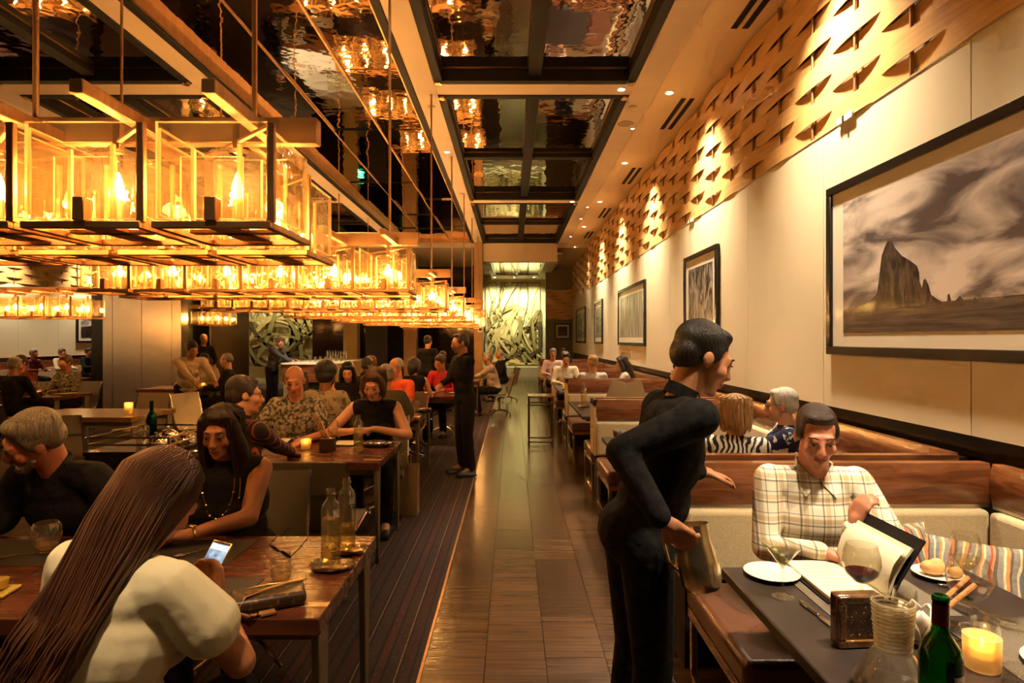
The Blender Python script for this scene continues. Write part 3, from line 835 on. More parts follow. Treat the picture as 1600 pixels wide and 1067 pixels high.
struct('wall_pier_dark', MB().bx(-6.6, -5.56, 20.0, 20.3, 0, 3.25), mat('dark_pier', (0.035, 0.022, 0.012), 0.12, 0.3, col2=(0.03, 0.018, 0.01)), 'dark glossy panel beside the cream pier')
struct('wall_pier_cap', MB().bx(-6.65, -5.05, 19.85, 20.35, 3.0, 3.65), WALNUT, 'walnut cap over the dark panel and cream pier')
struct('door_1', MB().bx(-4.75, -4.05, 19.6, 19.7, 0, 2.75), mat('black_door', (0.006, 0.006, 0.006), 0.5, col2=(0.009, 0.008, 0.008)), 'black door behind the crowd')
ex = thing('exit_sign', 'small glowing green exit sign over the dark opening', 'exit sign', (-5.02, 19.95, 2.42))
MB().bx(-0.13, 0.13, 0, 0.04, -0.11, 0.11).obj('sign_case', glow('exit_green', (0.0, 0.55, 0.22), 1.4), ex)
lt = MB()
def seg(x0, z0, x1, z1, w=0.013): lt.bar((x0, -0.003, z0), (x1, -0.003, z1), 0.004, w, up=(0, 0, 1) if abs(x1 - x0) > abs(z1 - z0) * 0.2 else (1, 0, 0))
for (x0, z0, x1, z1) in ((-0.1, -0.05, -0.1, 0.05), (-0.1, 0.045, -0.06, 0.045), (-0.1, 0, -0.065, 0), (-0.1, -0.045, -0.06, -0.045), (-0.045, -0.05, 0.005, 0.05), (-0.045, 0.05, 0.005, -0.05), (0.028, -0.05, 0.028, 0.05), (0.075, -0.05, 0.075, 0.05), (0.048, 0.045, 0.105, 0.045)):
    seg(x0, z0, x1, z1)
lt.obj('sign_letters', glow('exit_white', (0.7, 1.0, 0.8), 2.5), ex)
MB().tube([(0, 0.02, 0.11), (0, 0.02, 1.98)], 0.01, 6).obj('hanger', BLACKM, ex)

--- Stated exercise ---
Write the lines above out again exactly, without any of their pictures.

--- Reply ---
The Blender Python script for this scene continues. Write part 3, from line 835 on. More parts follow. Treat the picture as 1600 pixels wide and 1067 pixels high.
struct('wall_pier_dark', MB().bx(-6.6, -5.56, 20.0, 20.3, 0, 3.25), mat('dark_pier', (0.035, 0.022, 0.012), 0.12, 0.3, col2=(0.03, 0.018, 0.01)), 'dark glossy panel beside the cream pier')
struct('wall_pier_cap', MB().bx(-6.65, -5.05, 19.85, 20.35, 3.0, 3.65), WALNUT, 'walnut cap over the dark panel and cream pier')
struct('door_1', MB().bx(-4.75, -4.05, 19.6, 19.7, 0, 2.75), mat('black_door', (0.006, 0.006, 0.006), 0.5, col2=(0.009, 0.008, 0.008)), 'black door behind the crowd')
ex = thing('exit_sign', 'small glowing green exit sign over the dark opening', 'exit sign', (-5.02, 19.95, 2.42))
MB().bx(-0.13, 0.13, 0, 0.04, -0.11, 0.11).obj('sign_case', glow('exit_green', (0.0, 0.55, 0.22), 1.4), ex)
lt = MB()
def seg(x0, z0, x1, z1, w=0.013): lt.bar((x0, -0.003, z0), (x1, -0.003, z1), 0.004, w, up=(0, 0, 1) if abs(x1 - x0) > abs(z1 - z0) * 0.2 else (1, 0, 0))
for (x0, z0, x1, z1) in ((-0.1, -0.05, -0.1, 0.05), (-0.1, 0.045, -0.06, 0.045), (-0.1, 0, -0.065, 0), (-0.1, -0.045, -0.06, -0.045), (-0.045, -0.05, 0.005, 0.05), (-0.045, 0.05, 0.005, -0.05), (0.028, -0.05, 0.028, 0.05), (0.075, -0.05, 0.075, 0.05), (0.048, 0.045, 0.105, 0.045)):
    seg(x0, z0, x1, z1)
lt.obj('sign_letters', glow('exit_white', (0.7, 1.0, 0.8), 2.5), ex)
MB().tube([(0, 0.02, 0.11), (0, 0.02, 1.98)], 0.01, 6).obj('hanger', BLACKM, ex)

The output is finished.